Comment by nkmnz
6 hours ago
I'm contradicting your interpretation of the Wikipedia article. It does not support your initial statement that a) Github's (or any other company's) free tier constitutes a commons and/or b) the "overuse" of said free tiers by free riders could be the base of a tragedy of the commons (ToC). The idea is absurd, since there is no commons and also no tragedy. To the contrary. Commons have an external or natural limit to how much they can provide in a given time without incurring cost in the form of depreciation. But there is no external or natural limit to the free tier. The free tier is the result of the incentives under which the Github management operates and it is fully at their discretion, so the limits are purely internal. Other than in the case of commons, more usage can actually increase the amount of resources provided by the company for the users of the free tier, because a) network effects and b) economies of scale (more users bring more other users; more users cost less per user).
If Github realizes that the free tier is too generous, they can cut it anytime without it being in any way a "tragedy" for anybody involved - having to pay for stuff or service you want to consume is not the "T" in ToC! The T is that there are no incentives to pay (or use less) without increasing the incentives for everyone else to just increase their relative use! You not using the github free tier doesn't increase the usage of Github for anybody else - if it has any effect at all, it might actually decrease the usage of Github because you might not publish something that might in turn attract other users to interact.
Wikipedia does use Wikipedia, a privately owned organization, as an example of a digital commons.
The ‘tragedy’ that the top comment referred to is losing unlimited access to some of GitHub’s features, as described in the article (shallow clones, CPU limits, API rate limits, etc.). The finiteness, or natural limit, does exist in the form of bandwidth, storage capacity, server CPU capacity, etc.. The Wikipedia article goes through that, so I’m left with the impression you didn’t understand it.
It is really annoying that you're shifting the goal post by bringing up Wikipedia (as an example, not the article), which is very much different from Github in many ways. Still, Wikipedia is not a common good in my book, but at least in the case of Wikipedia I can understand the reasoning and it's a much more interesting case.
But let's stick with Github. On which of the following statements can we agree?
Z1) A "Commons" is a system of interacting market participants, governed by shared interests and incentives. A multi billion company and I are not members of the same commons.
Z2) A tragedy in the sense of the Tragedy of the Commons is that something bad happens even though everyone can have the best intentions, because the system lacks a mechanism would allow to a) coordinate interests and incentives across time, and b) to reward sustainable behavior instead of punishing it.

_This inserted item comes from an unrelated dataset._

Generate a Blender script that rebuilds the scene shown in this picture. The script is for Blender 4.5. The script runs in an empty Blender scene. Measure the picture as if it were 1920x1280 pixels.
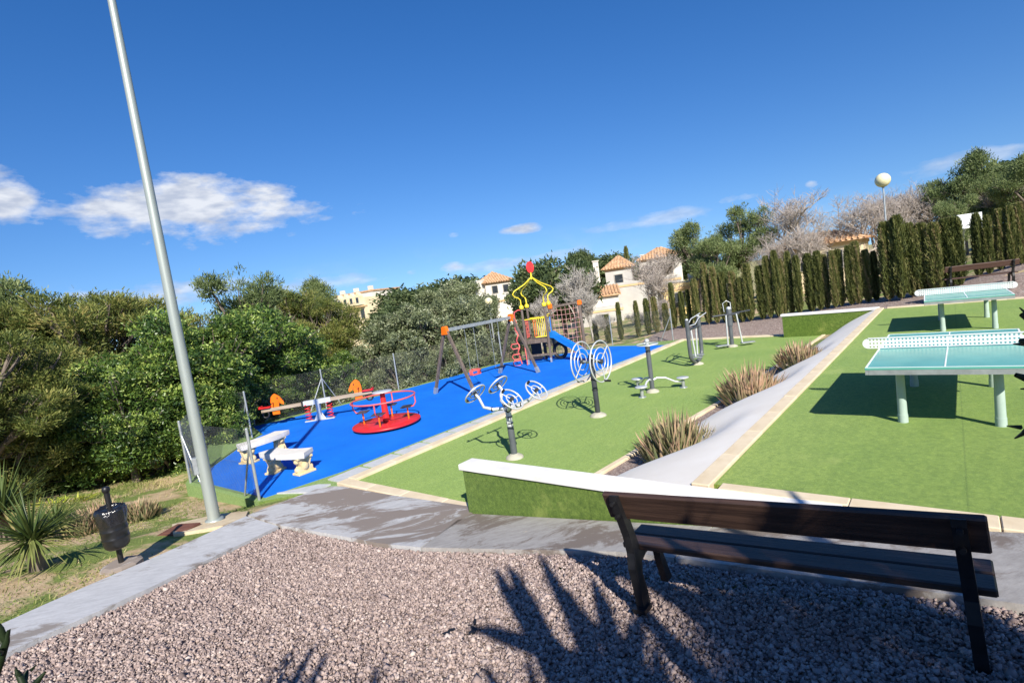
import bpy, math, random
import numpy as np
PI = math.pi
sc = bpy.context.scene
col = sc.collection

# ------------------------------------------------------------------ camera, sky, sun, exposure
PITCH, ROLL, GRID, ZC, FPX = math.radians(5.17), math.radians(8.02), math.radians(40.0), 3.1, 1000.0
def _axes():
    f = np.array([0, math.cos(PITCH), -math.sin(PITCH)]); r0 = np.array([1., 0, 0]); u0 = np.cross(r0, f)
    r = math.cos(ROLL)*r0 - math.sin(ROLL)*u0; u = math.cos(ROLL)*u0 + math.sin(ROLL)*r0
    c, s = math.cos(GRID), math.sin(GRID)
    t = lambda v: np.array([c*v[0]-s*v[1], s*v[0]+c*v[1], v[2]])
    return t(r), t(u), t(f)
CR, CU, CF = _axes()
CAM = np.array([0, 0, ZC])
import mathutils
cd = bpy.data.cameras.new('camera'); cam = bpy.data.objects.new('camera', cd); col.objects.link(cam)
cd.sensor_width = 36; cd.lens = 36*FPX/1920; cd.clip_start = .05; cd.clip_end = 9000
M = mathutils.Matrix(((CR[0], CU[0], -CF[0], 0), (CR[1], CU[1], -CF[1], 0), (CR[2], CU[2], -CF[2], ZC), (0, 0, 0, 1)))
cam.matrix_world = M
sc.camera = cam

SUN = np.array([.79, -.68, .76]); SUN /= np.linalg.norm(SUN)
SUN_EL = math.asin(SUN[2]); SUN_AZ = math.atan2(SUN[0], SUN[1])
sd = bpy.data.lights.new('sun', 'SUN'); sd.energy = 5.0; sd.angle = math.radians(.53); sd.color = (1, .94, .84)
so = bpy.data.objects.new('sun', sd); col.objects.link(so)
so.rotation_euler = mathutils.Vector(SUN).to_track_quat('Z', 'Y').to_euler(); so.location = (20, -20, 30)

def ray(px, py): return CF + ((px-960)/FPX)*CR - ((py-640)/FPX)*CU
def at_dist(px, py, D):
    d = ray(px, py); return CAM + d*(D/math.hypot(d[0], d[1]))
def at_z(px, py, z):
    d = ray(px, py); return CAM + d*((z-ZC)/d[2])

w = bpy.data.worlds.new('World'); sc.world = w; w.use_nodes = True
nt = w.node_tree; N = nt.nodes; Lk = nt.links; N.clear()
def wn(t, **k):
    n = N.new(t)
    for a, b in k.items(): setattr(n, a, b)
    return n
def wmath(op, a, b=None, c=None, clamp=False):
    n = wn('ShaderNodeMath', operation=op, use_clamp=clamp)
    for i, v in enumerate((a, b, c)):
        if v is None: continue
        if isinstance(v, (int, float)): n.inputs[i].default_value = v
        else: Lk.new(v, n.inputs[i])
    return n.outputs[0]
out = wn('ShaderNodeOutputWorld'); bg = wn('ShaderNodeBackground'); bg.inputs['Strength'].default_value = .092
sky = wn('ShaderNodeTexSky', sky_type='NISHITA', sun_disc=False)
sky.sun_elevation = SUN_EL; sky.sun_rotation = SUN_AZ; sky.altitude = 250; sky.air_density = 1.0; sky.dust_density = .25; sky.ozone_density = 3.0
hs = wn('ShaderNodeHueSaturation'); hs.inputs['Saturation'].default_value = 1.33; hs.inputs['Value'].default_value = 1.0; hs.inputs['Hue'].default_value = .511
Lk.new(sky.outputs[0], hs.inputs['Color'])
tc = wn('ShaderNodeTexCoord'); DIR = tc.outputs['Generated']
# clear dry winter air: the sky keeps its blue low down, so it is looked up a little above the true elevation
mpS = wn('ShaderNodeMapping'); mpS.inputs['Scale'].default_value = (1, 1, .82); mpS.inputs['Location'].default_value = (0, 0, .10); Lk.new(DIR, mpS.inputs[0])
nmS = wn('ShaderNodeVectorMath', operation='NORMALIZE'); Lk.new(mpS.outputs[0], nmS.inputs[0]); Lk.new(nmS.outputs[0], sky.inputs['Vector'])
def wdot(v):
    n = wn('ShaderNodeVectorMath', operation='DOT_PRODUCT'); Lk.new(DIR, n.inputs[0]); n.inputs[1].default_value = tuple(v); return n.outputs['Value']
nz = wn('ShaderNodeTexNoise'); nz.inputs['Scale'].default_value = 9; nz.inputs['Detail'].default_value = 9; nz.inputs['Roughness'].default_value = .62
mp = wn('ShaderNodeMapping'); mp.inputs['Scale'].default_value = (1, 1, 2.6); Lk.new(DIR, mp.inputs[0]); Lk.new(mp.outputs[0], nz.inputs['Vector'])
nz2 = wn('ShaderNodeTexNoise'); nz2.inputs['Scale'].default_value = 26; nz2.inputs['Detail'].default_value = 6
mp2 = wn('ShaderNodeMapping'); mp2.inputs['Scale'].default_value = (1, 1, 3.0); Lk.new(DIR, mp2.inputs[0]); Lk.new(mp2.outputs[0], nz2.inputs['Vector'])
total = None
# fair weather clouds: direction, angular half sizes, density
CLOUDS = [((385, 392), .165, .043, 1.0), ((270, 400), .060, .026, .8), ((0, 372), .038, .034, 1.0), ((585, 412), .042, .012, .8), ((552, 440), .024, .008, .7),
          ((970, 432), .036, .010, .9), ((105, 398), .030, .009, .65), ((132, 416), .020, .009, .5), ((1378, 372), .034, .008, .6), ((1523, 345), .010, .007, .7),
          ((850, 500), .030, .010, .7), ((772, 510), .018, .008, .8), ((1230, 410), .120, .012, .42), ((1050, 478), .060, .012, .5), ((640, 528), .100, .012, .5), ((1790, 305), .11, .012, .4),
          ((300, 550), .16, .025, .8), ((852, 440), .012, .006, .5), ((930, 495), .10, .012, .4)]
for (px, py), a, b, dens in CLOUDS:
    c = ray(px, py); c = c/np.linalg.norm(c)
    ax = np.cross(c, (0, 0, 1)); ax /= np.linalg.norm(ax); ay = np.cross(ax, c)
    u = wmath('MULTIPLY', wdot(ax), 1/a); v = wmath('MULTIPLY', wdot(ay), 1/b)
    front = wmath('GREATER_THAN', wdot(c), .5)
    r2 = wmath('ADD', wmath('MULTIPLY', u, u), wmath('MULTIPLY', v, v))
    m = wmath('SUBTRACT', 1.75 if a > .16 else 1.2, r2)
    m = wmath('ADD', m, wmath('MULTIPLY', wmath('SUBTRACT', nz.outputs['Fac'], .535), 6.0))
    m = wmath('MULTIPLY', m, .75, clamp=True)
    m = wmath('MULTIPLY', wmath('MULTIPLY', m, dens), front)
    total = m if total is None else wmath('MAXIMUM', total, m)
# thin haze cirrus all around, low above the horizon
zz = wdot((0, 0, 1))
ci = wmath('MULTIPLY', wmath('SUBTRACT', nz.outputs['Fac'], .50), 2.0, clamp=True)
band = wmath('SUBTRACT', 1.0, wmath('MULTIPLY', wmath('ABSOLUTE', zz), 9.0), clamp=True)
total = wmath('MAXIMUM', total, wmath('MULTIPLY', ci, wmath('MULTIPLY', band, .8)))
total = wmath('MINIMUM', total, .93)
cr = wn('ShaderNodeValToRGB'); cr.color_ramp.elements[0].position = .36; cr.color_ramp.elements[0].color = (3.9, 4.3, 5.2, 1); cr.color_ramp.elements[1].position = .62; cr.color_ramp.elements[1].color = (6.2, 6.4, 6.8, 1)
Lk.new(nz2.outputs['Fac'], cr.inputs[0])
mx = wn('ShaderNodeMix', data_type='RGBA'); Lk.new(total, mx.inputs['Factor']); Lk.new(hs.outputs[0], mx.inputs[6]); Lk.new(cr.outputs[0], mx.inputs[7])
Lk.new(mx.outputs[2], bg.inputs['Color']); Lk.new(bg.outputs[0], out.inputs['Surface'])

vs = sc.view_settings; vs.view_transform = 'Standard'; vs.look = 'None'; vs.exposure = 0.62; vs.gamma = 1.0; vs.use_curve_mapping = False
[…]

A) Github giving away stuff for free while covering the cost does not constitute a common good from... 1. a legal perspective 2. an ethical perspective 3. an economic perspective
B) If a free tier is successful, a profit maximizing company with a market penetration far from saturation will increase the resources provided in total, while there is no such mechanism or incentive for any participant in a market involving a common good, e.g. there will be no one providing additional pasture for free if an Allmende is already destroying the existing pasture through overgrazing.
C) If a free tier is unsuccessful because it costs more than it enables in new revenue, a company can simply shut it down – no tragedy involved. No server has been depreciated, no software destroyed, no user lost their share of a commonly owned good.
D) More users of a free tier reduce net loss / increase net earnings per free user for the provider, while more cattle grazing on a pasture decrease net earnings / increase net loss per cow.
E) If I use less of Github, you don't have any incentive to use more of it. This is the opposite of a commons, where one participant taking less of it puts out an incentive to everybody else to take their place and take more of it.
F) A service that you pay for with your data, your attention, your personal or company brand and reach (e.g. with public repositories), is not really free.
G) The tiny product samples that you can get for free in perfume shops do not constitute a common good, even though they are limited, "free" for the user, and presumably beneficial even for people not involved in the transaction. If you think they were a common good, what about Nestlé offering Cheerios with +25% more for free? Are those 20% a common good just because they are free? Where do you draw the line? Paying with data, attention, and brand + reach is fine, but paying for only 80% of the produce is not fine?
> Wikipedia does use Wikipedia, a privately owned organization
The Wikimedia organization does not actually own wikipedia. They do not control editorial policy nor own the copyright of any of the contents. They do not pay any of the editors.
They do own the servers. The rest of your comment is what demonstrates why Wikipedia counts as “commons”. Much of the same can be said for GitHub too.